--- DATA SHOWN ---
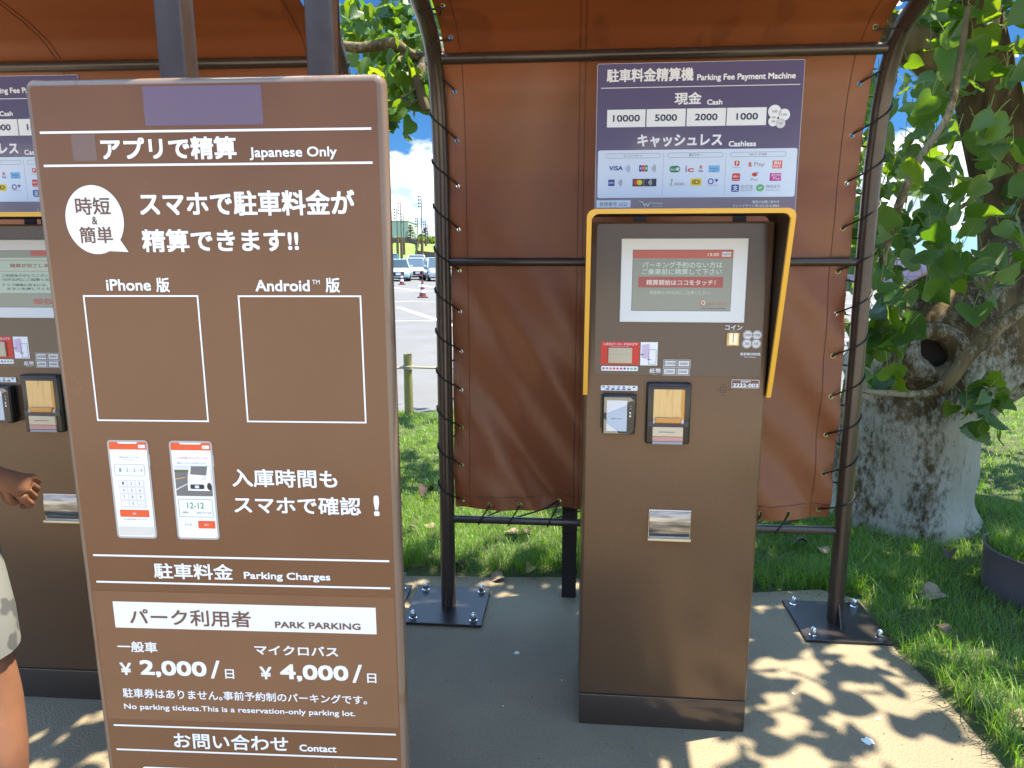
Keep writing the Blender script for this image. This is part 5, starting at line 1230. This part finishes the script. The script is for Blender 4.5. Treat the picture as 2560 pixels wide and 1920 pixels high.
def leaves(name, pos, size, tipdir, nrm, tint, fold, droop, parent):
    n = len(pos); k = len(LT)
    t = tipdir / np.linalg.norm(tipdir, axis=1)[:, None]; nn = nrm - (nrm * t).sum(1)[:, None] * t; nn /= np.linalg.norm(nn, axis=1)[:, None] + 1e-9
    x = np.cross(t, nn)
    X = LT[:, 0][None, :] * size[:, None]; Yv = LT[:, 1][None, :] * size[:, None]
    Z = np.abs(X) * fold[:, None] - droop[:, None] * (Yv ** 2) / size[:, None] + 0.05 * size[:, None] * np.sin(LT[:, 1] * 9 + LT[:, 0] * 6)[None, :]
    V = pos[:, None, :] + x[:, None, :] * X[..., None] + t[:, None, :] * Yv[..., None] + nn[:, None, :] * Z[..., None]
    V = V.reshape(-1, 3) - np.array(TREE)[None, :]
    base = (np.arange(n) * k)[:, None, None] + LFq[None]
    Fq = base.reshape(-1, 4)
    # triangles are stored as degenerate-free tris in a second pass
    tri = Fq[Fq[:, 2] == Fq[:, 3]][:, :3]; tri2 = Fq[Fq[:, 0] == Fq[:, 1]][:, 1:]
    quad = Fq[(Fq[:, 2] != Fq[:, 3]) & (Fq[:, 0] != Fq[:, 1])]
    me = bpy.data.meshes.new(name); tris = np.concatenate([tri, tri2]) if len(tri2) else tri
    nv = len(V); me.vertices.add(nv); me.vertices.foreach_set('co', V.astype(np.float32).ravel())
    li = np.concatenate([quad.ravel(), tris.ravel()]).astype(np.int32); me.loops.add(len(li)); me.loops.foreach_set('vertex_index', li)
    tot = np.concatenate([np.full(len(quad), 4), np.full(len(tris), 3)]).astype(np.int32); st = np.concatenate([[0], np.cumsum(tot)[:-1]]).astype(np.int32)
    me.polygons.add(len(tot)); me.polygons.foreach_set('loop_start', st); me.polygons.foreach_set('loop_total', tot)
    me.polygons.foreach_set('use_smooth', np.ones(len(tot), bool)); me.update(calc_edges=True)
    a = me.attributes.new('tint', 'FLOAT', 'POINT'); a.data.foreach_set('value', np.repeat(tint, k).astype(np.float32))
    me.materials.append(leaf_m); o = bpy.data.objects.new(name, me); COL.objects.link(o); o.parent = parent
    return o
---
Write out the listing above exactly as it stands, pictures excluded.

--- RESPONSE TO THE TASK ---
Keep writing the Blender script for this image. This is part 5, starting at line 1230. This part finishes the script. The script is for Blender 4.5. Treat the picture as 2560 pixels wide and 1920 pixels high.
def leaves(name, pos, size, tipdir, nrm, tint, fold, droop, parent):
    n = len(pos); k = len(LT)
    t = tipdir / np.linalg.norm(tipdir, axis=1)[:, None]; nn = nrm - (nrm * t).sum(1)[:, None] * t; nn /= np.linalg.norm(nn, axis=1)[:, None] + 1e-9
    x = np.cross(t, nn)
    X = LT[:, 0][None, :] * size[:, None]; Yv = LT[:, 1][None, :] * size[:, None]
    Z = np.abs(X) * fold[:, None] - droop[:, None] * (Yv ** 2) / size[:, None] + 0.05 * size[:, None] * np.sin(LT[:, 1] * 9 + LT[:, 0] * 6)[None, :]
    V = pos[:, None, :] + x[:, None, :] * X[..., None] + t[:, None, :] * Yv[..., None] + nn[:, None, :] * Z[..., None]
    V = V.reshape(-1, 3) - np.array(TREE)[None, :]
    base = (np.arange(n) * k)[:, None, None] + LFq[None]
    Fq = base.reshape(-1, 4)
    # triangles are stored as degenerate-free tris in a second pass
    tri = Fq[Fq[:, 2] == Fq[:, 3]][:, :3]; tri2 = Fq[Fq[:, 0] == Fq[:, 1]][:, 1:]
    quad = Fq[(Fq[:, 2] != Fq[:, 3]) & (Fq[:, 0] != Fq[:, 1])]
    me = bpy.data.meshes.new(name); tris = np.concatenate([tri, tri2]) if len(tri2) else tri
    nv = len(V); me.vertices.add(nv); me.vertices.foreach_set('co', V.astype(np.float32).ravel())
    li = np.concatenate([quad.ravel(), tris.ravel()]).astype(np.int32); me.loops.add(len(li)); me.loops.foreach_set('vertex_index', li)
    tot = np.concatenate([np.full(len(quad), 4), np.full(len(tris), 3)]).astype(np.int32); st = np.concatenate([[0], np.cumsum(tot)[:-1]]).astype(np.int32)
    me.polygons.add(len(tot)); me.polygons.foreach_set('loop_start', st); me.polygons.foreach_set('loop_total', tot)
    me.polygons.foreach_set('use_smooth', np.ones(len(tot), bool)); me.update(calc_edges=True)
    a = me.attributes.new('tint', 'FLOAT', 'POINT'); a.data.foreach_set('value', np.repeat(tint, k).astype(np.float32))
    me.materials.append(leaf_m); o = bpy.data.objects.new(name, me); COL.objects.link(o); o.parent = parent
    return o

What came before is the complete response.